The rise of milblogging has as much to do with the national dialectic as it does the technology that made it possible to be conducted via the Internet. Why have warfighters, veterans, military spouses, and others with military affinity been increasingly compelled to “enter the fray” via blogging as the wars in Iraq and Afghanistan have worn on? Well, because they could, for one thing. But beyond that they blogged because they had to.
They had to because traditional media was getting it wrong more often than not. They had to because partisan bickering had nothing to do with the well-being of those in harm’s way (or mission success). They had to because the American public was by-in-large detached from the small segment of the population that was doing their bidding in hostile lands.

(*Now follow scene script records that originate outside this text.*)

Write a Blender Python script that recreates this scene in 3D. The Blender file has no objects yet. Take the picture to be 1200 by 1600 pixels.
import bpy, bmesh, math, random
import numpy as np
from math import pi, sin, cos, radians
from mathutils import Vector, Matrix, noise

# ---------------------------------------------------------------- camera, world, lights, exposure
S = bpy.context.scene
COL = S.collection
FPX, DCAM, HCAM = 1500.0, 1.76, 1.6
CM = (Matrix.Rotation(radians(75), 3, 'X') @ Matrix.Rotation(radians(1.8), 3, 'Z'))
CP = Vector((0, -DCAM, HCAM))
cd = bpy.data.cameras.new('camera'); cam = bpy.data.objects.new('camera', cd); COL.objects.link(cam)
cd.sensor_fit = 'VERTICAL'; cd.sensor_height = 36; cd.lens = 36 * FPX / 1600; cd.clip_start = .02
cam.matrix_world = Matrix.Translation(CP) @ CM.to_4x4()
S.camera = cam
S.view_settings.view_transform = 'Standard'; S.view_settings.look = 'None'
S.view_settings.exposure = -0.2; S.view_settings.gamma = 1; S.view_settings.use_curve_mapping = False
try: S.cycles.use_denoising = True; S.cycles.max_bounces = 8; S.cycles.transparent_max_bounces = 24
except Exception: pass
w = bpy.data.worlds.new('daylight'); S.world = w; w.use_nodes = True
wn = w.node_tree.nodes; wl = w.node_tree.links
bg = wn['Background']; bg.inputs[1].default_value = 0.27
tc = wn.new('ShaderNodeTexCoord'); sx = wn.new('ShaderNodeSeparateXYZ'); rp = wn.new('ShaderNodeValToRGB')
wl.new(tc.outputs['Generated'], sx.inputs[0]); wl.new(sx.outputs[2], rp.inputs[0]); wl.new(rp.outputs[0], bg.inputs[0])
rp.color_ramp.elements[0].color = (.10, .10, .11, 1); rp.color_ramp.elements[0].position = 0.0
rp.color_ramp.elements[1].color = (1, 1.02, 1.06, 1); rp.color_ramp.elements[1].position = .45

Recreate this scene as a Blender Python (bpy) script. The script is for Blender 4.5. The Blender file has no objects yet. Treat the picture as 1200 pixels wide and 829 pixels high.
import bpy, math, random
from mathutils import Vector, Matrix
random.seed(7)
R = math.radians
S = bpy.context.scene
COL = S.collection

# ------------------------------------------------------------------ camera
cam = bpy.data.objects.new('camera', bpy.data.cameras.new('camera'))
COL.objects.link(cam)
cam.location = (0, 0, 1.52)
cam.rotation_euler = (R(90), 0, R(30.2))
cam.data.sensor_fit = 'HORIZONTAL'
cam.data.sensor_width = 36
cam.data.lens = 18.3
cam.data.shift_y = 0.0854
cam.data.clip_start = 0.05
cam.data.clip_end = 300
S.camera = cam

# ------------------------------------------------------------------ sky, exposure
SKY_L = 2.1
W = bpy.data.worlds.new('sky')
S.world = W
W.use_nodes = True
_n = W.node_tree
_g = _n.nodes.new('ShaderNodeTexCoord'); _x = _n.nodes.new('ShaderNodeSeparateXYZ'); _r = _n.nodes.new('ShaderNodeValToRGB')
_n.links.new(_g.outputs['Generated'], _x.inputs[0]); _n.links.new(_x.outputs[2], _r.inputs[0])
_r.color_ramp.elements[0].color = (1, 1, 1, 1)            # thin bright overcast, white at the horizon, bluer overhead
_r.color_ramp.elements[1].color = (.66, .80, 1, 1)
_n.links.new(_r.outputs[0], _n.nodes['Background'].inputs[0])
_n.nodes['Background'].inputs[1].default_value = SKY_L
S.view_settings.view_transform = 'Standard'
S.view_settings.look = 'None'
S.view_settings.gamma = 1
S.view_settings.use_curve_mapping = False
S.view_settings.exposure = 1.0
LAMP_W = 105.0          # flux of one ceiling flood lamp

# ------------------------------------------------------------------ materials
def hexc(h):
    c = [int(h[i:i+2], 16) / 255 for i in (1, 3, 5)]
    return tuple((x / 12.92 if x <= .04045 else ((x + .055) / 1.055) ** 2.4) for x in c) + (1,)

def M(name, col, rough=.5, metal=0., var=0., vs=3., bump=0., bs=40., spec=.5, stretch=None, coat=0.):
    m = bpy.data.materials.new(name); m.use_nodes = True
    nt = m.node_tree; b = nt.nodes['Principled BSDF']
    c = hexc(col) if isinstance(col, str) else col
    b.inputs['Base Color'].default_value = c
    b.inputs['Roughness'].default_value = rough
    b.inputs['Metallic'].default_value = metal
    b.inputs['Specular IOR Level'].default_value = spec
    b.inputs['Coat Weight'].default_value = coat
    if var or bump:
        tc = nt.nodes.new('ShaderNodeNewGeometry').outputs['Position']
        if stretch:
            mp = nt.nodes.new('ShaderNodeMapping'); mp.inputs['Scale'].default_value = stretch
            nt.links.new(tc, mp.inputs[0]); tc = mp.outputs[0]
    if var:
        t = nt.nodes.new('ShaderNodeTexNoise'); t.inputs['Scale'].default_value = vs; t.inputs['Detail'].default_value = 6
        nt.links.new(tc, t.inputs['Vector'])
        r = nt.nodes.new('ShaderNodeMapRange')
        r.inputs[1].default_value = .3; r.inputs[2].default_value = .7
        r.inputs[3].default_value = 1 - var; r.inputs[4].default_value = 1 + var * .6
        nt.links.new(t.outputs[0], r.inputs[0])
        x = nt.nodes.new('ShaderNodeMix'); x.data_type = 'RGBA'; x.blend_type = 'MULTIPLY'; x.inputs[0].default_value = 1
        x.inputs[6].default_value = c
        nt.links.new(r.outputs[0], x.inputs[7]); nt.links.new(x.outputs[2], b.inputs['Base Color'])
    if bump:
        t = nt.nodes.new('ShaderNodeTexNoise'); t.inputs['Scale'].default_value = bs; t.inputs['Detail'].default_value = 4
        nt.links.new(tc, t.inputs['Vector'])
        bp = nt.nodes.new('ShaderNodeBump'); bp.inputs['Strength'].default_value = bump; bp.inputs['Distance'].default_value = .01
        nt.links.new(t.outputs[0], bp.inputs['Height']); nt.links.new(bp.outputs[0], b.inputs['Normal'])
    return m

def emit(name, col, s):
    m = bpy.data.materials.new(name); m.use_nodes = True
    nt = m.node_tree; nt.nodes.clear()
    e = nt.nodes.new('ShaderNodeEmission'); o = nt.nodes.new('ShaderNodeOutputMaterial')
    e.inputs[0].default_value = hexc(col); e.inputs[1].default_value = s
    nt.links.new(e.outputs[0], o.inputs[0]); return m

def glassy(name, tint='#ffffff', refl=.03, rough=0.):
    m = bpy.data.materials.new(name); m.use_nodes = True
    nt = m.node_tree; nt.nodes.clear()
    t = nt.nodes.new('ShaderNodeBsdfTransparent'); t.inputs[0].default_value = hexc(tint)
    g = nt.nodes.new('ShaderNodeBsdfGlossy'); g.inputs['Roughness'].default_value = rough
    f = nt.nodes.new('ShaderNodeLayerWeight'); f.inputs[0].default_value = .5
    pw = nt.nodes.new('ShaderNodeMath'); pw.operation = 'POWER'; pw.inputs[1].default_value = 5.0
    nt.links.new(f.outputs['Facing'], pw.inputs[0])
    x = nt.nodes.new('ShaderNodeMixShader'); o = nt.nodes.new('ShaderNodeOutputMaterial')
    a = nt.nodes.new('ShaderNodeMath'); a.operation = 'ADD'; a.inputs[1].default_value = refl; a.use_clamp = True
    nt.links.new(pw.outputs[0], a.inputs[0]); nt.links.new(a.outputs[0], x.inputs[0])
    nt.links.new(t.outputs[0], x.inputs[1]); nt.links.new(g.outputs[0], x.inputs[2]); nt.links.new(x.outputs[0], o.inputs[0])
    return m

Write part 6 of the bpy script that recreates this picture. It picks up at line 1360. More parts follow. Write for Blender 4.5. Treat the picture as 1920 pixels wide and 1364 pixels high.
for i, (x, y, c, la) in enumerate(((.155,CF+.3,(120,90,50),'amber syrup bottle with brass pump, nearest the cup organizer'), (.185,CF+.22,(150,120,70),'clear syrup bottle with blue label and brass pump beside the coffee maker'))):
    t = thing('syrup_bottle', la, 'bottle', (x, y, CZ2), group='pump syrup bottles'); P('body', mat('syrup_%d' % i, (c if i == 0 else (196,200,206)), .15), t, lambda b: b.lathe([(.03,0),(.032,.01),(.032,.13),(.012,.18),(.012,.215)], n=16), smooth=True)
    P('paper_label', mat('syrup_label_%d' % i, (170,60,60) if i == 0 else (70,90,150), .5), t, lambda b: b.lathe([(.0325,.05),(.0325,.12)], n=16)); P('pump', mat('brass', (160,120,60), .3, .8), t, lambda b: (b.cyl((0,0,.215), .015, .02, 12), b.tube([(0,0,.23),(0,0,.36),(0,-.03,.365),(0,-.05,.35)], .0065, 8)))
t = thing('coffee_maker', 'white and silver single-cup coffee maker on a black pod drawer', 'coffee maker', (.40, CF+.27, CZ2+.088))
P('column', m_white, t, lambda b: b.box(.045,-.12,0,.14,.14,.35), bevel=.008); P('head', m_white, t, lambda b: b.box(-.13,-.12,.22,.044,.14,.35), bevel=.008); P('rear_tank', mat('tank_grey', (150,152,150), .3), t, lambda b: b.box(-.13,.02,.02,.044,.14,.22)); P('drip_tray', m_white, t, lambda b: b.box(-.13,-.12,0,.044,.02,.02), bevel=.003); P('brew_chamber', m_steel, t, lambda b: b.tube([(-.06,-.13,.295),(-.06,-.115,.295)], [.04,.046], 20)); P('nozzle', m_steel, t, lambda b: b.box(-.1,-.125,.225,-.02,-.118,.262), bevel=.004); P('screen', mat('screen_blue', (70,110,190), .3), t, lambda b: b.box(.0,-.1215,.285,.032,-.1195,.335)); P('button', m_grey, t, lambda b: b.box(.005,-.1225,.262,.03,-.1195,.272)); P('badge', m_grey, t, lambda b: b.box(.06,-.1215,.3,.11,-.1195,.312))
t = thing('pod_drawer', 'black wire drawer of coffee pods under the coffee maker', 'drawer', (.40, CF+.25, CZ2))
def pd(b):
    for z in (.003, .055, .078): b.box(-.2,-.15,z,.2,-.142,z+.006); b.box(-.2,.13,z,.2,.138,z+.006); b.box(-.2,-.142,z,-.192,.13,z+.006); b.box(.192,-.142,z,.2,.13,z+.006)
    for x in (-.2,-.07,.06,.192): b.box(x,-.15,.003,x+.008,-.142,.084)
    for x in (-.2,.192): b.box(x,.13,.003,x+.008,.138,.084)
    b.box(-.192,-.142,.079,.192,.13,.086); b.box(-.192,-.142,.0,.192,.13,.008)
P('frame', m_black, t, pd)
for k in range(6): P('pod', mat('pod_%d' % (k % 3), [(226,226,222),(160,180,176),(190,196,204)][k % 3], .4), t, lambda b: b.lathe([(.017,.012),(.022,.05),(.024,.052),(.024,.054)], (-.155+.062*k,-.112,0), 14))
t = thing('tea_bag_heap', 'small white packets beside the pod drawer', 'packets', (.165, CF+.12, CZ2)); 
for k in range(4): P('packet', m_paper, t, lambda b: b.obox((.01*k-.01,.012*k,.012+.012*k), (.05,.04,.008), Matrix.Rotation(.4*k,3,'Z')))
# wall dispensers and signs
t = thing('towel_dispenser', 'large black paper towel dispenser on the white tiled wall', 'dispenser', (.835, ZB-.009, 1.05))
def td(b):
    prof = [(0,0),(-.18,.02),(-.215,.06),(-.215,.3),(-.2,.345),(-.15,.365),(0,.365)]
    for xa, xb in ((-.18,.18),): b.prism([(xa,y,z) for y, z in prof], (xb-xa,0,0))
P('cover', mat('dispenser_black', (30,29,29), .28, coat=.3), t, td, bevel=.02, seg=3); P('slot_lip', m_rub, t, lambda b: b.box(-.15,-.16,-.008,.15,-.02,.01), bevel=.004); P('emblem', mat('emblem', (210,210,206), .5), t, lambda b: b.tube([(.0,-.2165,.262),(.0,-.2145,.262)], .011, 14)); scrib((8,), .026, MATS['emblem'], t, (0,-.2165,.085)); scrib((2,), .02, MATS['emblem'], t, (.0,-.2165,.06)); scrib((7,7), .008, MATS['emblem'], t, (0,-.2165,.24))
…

And milbloggers were successful. Through their dogged, almost obdurate, presentation of first-person narratives they first got the attention of their own — which was no small feat in itself. Then they got the attention of the American public. Then they got the attention of traditional media, whose members treated milblogging as a curiosity or a lark until bloggers like Micheal Yon, Matt Burden, and Bill Roggio showed them they didn’t have a monopoly on capturing the stories of war. And once they got the attention of traditional media they got the attention of the Department of Defense and the Bush administration.
Milbloggers were the first to suggest the Surge might work, that Dragonskin body armor wasn’t everything the manufacturer claimed it was, and that Scott Beauchamp was a liar. They have influenced the national sentiment for the better because they have possessed the truth as they knew it, which fortunately was the truth, period.